* _Task brief_
Nothing in the data should change when you return it, but leave the pictures out.

* _Supplied material_
══════════════════════════════

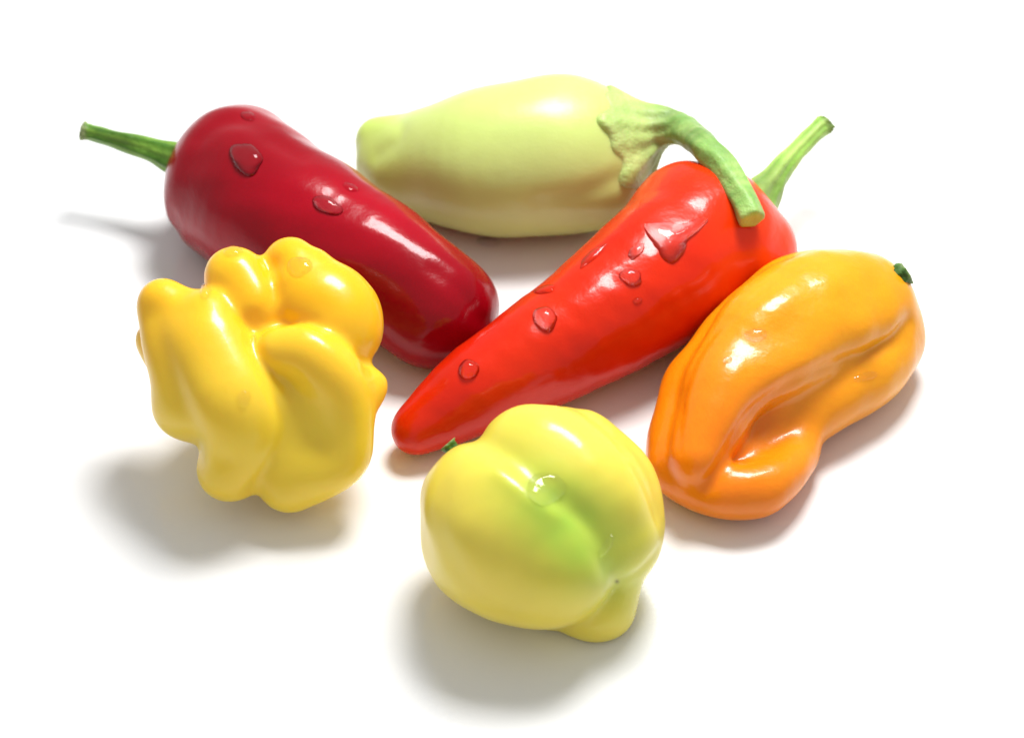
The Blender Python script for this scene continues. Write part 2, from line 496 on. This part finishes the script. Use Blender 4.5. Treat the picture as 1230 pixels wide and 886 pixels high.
# long curved stem of the pale pepper with its ragged calyx, resting over the shoulder of the red one
class CalyxStem:
    def __init__(s, body, cx, cy, cz, R, pts, lobes, seed, n=8, thick=0.07, k=30):
        fr = body.fr
        s.b = body; s.c0 = fr.pt(cx, cy, fr.zd(cy, cz))
        for _ in range(12): s.c0 = s.c0 - body.normal(s.c0[None])[0] * float(body(s.c0[None])[0]) * .7
        s.n = body.normal(s.c0[None])[0]
        s.u = np.cross(s.n, [0, 0, 1.0]); s.u /= np.linalg.norm(s.u); s.v = np.cross(s.n, s.u)
        s.R = R * fr.k; s.t = thick; s.k = k * fr.k; s.lobes = lobes
        s.ph = np.random.RandomState(seed).uniform(0, 6.28, 6)
        P = np.array([list(fr.pt(x, y, d)) + [fr.rad(r, d)] for x, y, d, r in pts])
        s.C = catmull(P, n)
    def __call__(s, X):
        X = np.asarray(X, np.float32)
        q = X - s.c0.astype(np.float32)
        ph = np.arctan2(q @ s.v, q @ s.u); rho = np.sqrt((q * q).sum(1))
        Rr = s.R * (1 + .06 * np.cos(s.lobes * ph + s.ph[0]) + .05 * np.cos(3 * ph + s.ph[1]) + .05 * np.cos(11 * ph + s.ph[2]))
        th = s.t * (1 + .5 * np.cos(s.lobes * ph + s.ph[0]))
        shell = smax(s.b.base(X) - th, rho - Rr, .08)
        d = smin(shell, seg_chain(X, s.C), s.k)
        far = np.clip(rho / (s.R * 2.2), 0, 1)
        d = d + .028 * np.cos(s.lobes * ph * 2 + s.ph[3]) * np.clip(1.3 - rho / s.R, 0, 1) * np.clip(rho / s.R * 2, 0, 1)
        # lengthwise ribs of the stalk
        ax = s.C[:, :3].astype(np.float32); j = np.zeros(len(X), int); bd = np.full(len(X), 1e9, np.float32)
        for i in range(len(ax)):
            e = ((X - ax[i]) ** 2).sum(1); m = e < bd; bd[m] = e[m]; j[m] = i
        tg = np.gradient(ax, axis=0); tg /= np.linalg.norm(tg, axis=1, keepdims=True)
        a0 = np.cross(tg, np.array([.3, 1, .2])); a0 /= np.linalg.norm(a0, axis=1, keepdims=True); b0 = np.cross(tg, a0)
        v = X - ax[j]; an = np.arctan2((v * b0[j]).sum(1), (v * a0[j]).sum(1))
        d = d + .018 * np.cos(5 * an + 1 + .15 * j) * np.clip(rho / s.R - .6, 0, 1)
        d = d + .008 * np.sin(X @ np.array([3.1, -2, 2.7], np.float32) * 2)
        tt = s.C[-1, :3] - s.C[-3, :3]; tt /= np.linalg.norm(tt)
        near = (rho > s.R * 1.8)
        d = np.where(near, smax(d, ((X - s.C[-1, :3].astype(np.float32)) @ tt.astype(np.float32)) - .02, .05), d)
        return smax(d, -(s.b.base(X) + .12), .05)
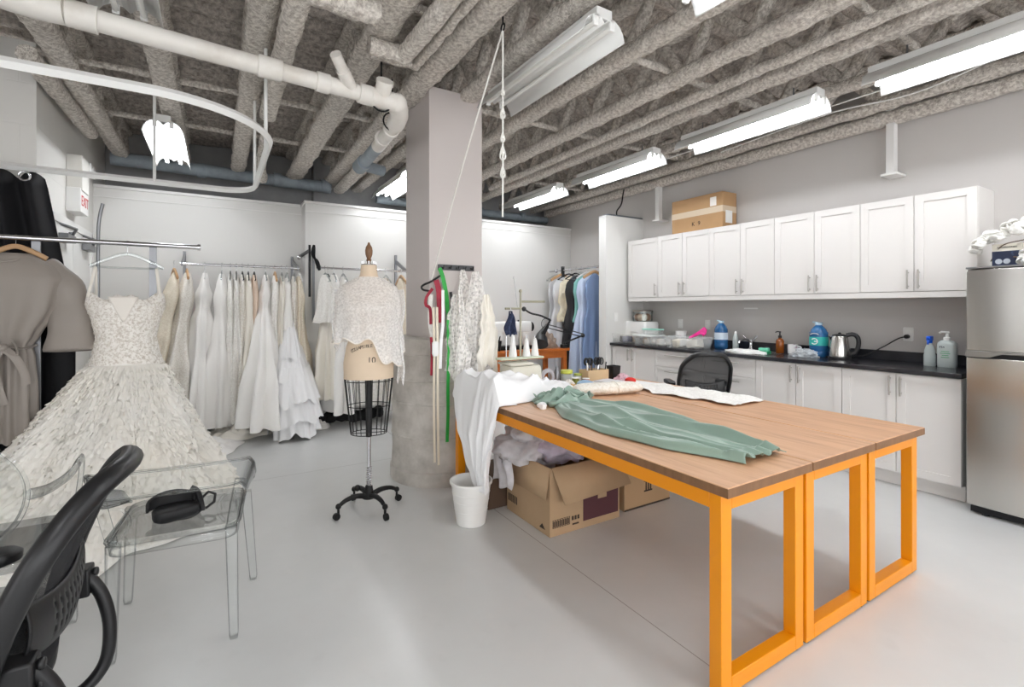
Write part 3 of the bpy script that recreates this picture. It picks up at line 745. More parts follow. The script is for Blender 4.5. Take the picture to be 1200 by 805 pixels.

══════════════════════════════

* _Answer to this problem_
The Blender Python script for this scene continues. Write part 2, from line 496 on. This part finishes the script. Use Blender 4.5. Treat the picture as 1230 pixels wide and 886 pixels high.
# long curved stem of the pale pepper with its ragged calyx, resting over the shoulder of the red one
class CalyxStem:
    def __init__(s, body, cx, cy, cz, R, pts, lobes, seed, n=8, thick=0.07, k=30):
        fr = body.fr
        s.b = body; s.c0 = fr.pt(cx, cy, fr.zd(cy, cz))
        for _ in range(12): s.c0 = s.c0 - body.normal(s.c0[None])[0] * float(body(s.c0[None])[0]) * .7
        s.n = body.normal(s.c0[None])[0]
        s.u = np.cross(s.n, [0, 0, 1.0]); s.u /= np.linalg.norm(s.u); s.v = np.cross(s.n, s.u)
        s.R = R * fr.k; s.t = thick; s.k = k * fr.k; s.lobes = lobes
        s.ph = np.random.RandomState(seed).uniform(0, 6.28, 6)
        P = np.array([list(fr.pt(x, y, d)) + [fr.rad(r, d)] for x, y, d, r in pts])
        s.C = catmull(P, n)
    def __call__(s, X):
        X = np.asarray(X, np.float32)
        q = X - s.c0.astype(np.float32)
        ph = np.arctan2(q @ s.v, q @ s.u); rho = np.sqrt((q * q).sum(1))
        Rr = s.R * (1 + .06 * np.cos(s.lobes * ph + s.ph[0]) + .05 * np.cos(3 * ph + s.ph[1]) + .05 * np.cos(11 * ph + s.ph[2]))
        th = s.t * (1 + .5 * np.cos(s.lobes * ph + s.ph[0]))
        shell = smax(s.b.base(X) - th, rho - Rr, .08)
        d = smin(shell, seg_chain(X, s.C), s.k)
        far = np.clip(rho / (s.R * 2.2), 0, 1)
        d = d + .028 * np.cos(s.lobes * ph * 2 + s.ph[3]) * np.clip(1.3 - rho / s.R, 0, 1) * np.clip(rho / s.R * 2, 0, 1)
        # lengthwise ribs of the stalk
        ax = s.C[:, :3].astype(np.float32); j = np.zeros(len(X), int); bd = np.full(len(X), 1e9, np.float32)
        for i in range(len(ax)):
            e = ((X - ax[i]) ** 2).sum(1); m = e < bd; bd[m] = e[m]; j[m] = i
        tg = np.gradient(ax, axis=0); tg /= np.linalg.norm(tg, axis=1, keepdims=True)
        a0 = np.cross(tg, np.array([.3, 1, .2])); a0 /= np.linalg.norm(a0, axis=1, keepdims=True); b0 = np.cross(tg, a0)
        v = X - ax[j]; an = np.arctan2((v * b0[j]).sum(1), (v * a0[j]).sum(1))
        d = d + .018 * np.cos(5 * an + 1 + .15 * j) * np.clip(rho / s.R - .6, 0, 1)
        d = d + .008 * np.sin(X @ np.array([3.1, -2, 2.7], np.float32) * 2)
        tt = s.C[-1, :3] - s.C[-3, :3]; tt /= np.linalg.norm(tt)
        near = (rho > s.R * 1.8)
        d = np.where(near, smax(d, ((X - s.C[-1, :3].astype(np.float32)) @ tt.astype(np.float32)) - .02, .05), d)
        return smax(d, -(s.b.base(X) + .12), .05)
Write part 3 of the bpy script that recreates this picture. It picks up at line 745. More parts follow. The script is for Blender 4.5. Take the picture to be 1200 by 805 pixels.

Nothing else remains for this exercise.